POD: What's his biggest weakness?

RBR: Again, excerpted from OWB's draft analysis:

"There are a few improvements Robinson could undertake to make him an even better player at the pro level than he was in his three years of collegiate play. Chief among them is his tendency to remain too upright through contact. He would do well to drop his pads more often and get low, something that would make him an even more devastating tackler and block-shedder. Sometimes his leverage is excellent, and at other times, it is sub-par, causing him to lose steam and stalemate match-ups he should easily dominate. Though he aggressively rushes the passer, his attack is somewhat one-dimensional in that it relies heavily on the bull rush and straight-line tactics. Robinson needs to diversify his pass rush skill set and introduce variety to gain the upper hand in even more battles."

In short, A'Shawn needs to clean up his technique, add a few more skills to his pass rush repertoire, and not settle for battling his guy to a draw, particularly when he capable of winning those battles.

POD: Will Robinson make an immediate impact with the Lions?
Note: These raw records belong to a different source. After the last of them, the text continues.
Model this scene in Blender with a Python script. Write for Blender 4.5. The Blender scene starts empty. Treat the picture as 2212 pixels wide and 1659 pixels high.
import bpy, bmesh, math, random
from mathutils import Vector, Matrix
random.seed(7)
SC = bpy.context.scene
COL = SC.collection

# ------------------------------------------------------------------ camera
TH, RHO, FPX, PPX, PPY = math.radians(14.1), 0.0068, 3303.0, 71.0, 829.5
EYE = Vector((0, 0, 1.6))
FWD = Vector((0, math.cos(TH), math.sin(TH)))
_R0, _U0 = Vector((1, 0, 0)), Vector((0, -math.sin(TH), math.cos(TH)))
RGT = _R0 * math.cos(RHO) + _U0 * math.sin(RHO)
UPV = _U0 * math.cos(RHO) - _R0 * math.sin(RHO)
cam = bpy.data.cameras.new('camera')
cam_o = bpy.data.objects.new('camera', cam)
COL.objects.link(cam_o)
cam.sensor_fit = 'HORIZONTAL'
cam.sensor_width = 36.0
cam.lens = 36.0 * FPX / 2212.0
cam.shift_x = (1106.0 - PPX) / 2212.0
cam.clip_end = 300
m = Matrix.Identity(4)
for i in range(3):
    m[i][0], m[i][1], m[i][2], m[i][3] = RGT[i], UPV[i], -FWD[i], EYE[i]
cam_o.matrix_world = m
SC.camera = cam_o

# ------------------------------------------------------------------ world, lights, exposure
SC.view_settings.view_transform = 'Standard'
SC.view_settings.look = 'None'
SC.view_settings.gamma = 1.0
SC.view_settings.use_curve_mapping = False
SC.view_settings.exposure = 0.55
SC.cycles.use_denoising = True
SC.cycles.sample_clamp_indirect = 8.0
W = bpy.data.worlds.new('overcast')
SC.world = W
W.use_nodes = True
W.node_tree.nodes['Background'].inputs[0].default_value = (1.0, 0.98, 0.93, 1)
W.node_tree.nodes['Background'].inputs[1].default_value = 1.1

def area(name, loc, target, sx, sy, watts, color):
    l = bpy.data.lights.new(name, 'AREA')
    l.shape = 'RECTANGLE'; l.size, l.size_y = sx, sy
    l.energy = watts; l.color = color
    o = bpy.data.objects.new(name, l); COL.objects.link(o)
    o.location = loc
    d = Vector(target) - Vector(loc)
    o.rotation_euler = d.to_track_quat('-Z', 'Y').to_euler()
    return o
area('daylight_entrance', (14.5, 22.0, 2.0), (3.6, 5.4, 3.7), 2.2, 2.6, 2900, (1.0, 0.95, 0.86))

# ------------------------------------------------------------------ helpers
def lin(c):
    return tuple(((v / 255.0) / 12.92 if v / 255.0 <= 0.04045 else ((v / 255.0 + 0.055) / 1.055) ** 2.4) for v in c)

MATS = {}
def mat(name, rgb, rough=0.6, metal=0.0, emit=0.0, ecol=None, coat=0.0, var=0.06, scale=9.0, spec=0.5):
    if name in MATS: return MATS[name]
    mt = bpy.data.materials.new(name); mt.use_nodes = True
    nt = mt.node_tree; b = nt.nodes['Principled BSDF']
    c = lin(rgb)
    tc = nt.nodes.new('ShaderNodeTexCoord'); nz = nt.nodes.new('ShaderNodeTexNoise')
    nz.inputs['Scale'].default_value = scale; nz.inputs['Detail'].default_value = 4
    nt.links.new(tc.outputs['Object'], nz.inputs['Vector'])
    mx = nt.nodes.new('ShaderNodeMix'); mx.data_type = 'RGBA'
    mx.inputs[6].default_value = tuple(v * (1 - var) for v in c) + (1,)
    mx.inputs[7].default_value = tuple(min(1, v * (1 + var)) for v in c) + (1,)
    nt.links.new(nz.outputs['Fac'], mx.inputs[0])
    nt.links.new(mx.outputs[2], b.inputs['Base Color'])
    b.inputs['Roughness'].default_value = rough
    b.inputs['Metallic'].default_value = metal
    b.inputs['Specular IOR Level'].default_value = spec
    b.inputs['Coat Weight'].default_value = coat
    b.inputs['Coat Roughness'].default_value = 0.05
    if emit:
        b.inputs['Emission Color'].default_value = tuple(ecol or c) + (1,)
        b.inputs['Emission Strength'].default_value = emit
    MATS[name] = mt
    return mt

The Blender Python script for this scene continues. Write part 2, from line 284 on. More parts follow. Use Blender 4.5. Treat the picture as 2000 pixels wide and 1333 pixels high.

RBR: As in high school and college, Robinson is a day-one starter in the NFL. He takes the best of Suh (aggression, athleticism, power, straight-line pass rush) and Fairley (ability to eat up the run, big body commanding double teams, nastiness without the penalties of Suh) and rolls them into one terrifying package. Is he as polished as Nkemdiche, for instance? Does he have the pass rushing chops of Shaq Lawson? No. But he is an exceptional talent with room for coaching while still making a tremendous immediate impact. Lions fans and coaches will love his lunch pail attitude, lazy locker room types will live in fear, and he will be a versatile terror in the NFC North for as long as you pay him and as long as he continues to grow. There are few things the athletic, hateful Robinson cannot do for a team badly in need of difference makers on the defensive line. This is a great pick, a great city for him, and we wish him all the best. Finally, you should know that while there are many A'shawn's, he has his own nomen etched forever in Alabama lore: He is THE'Shawn.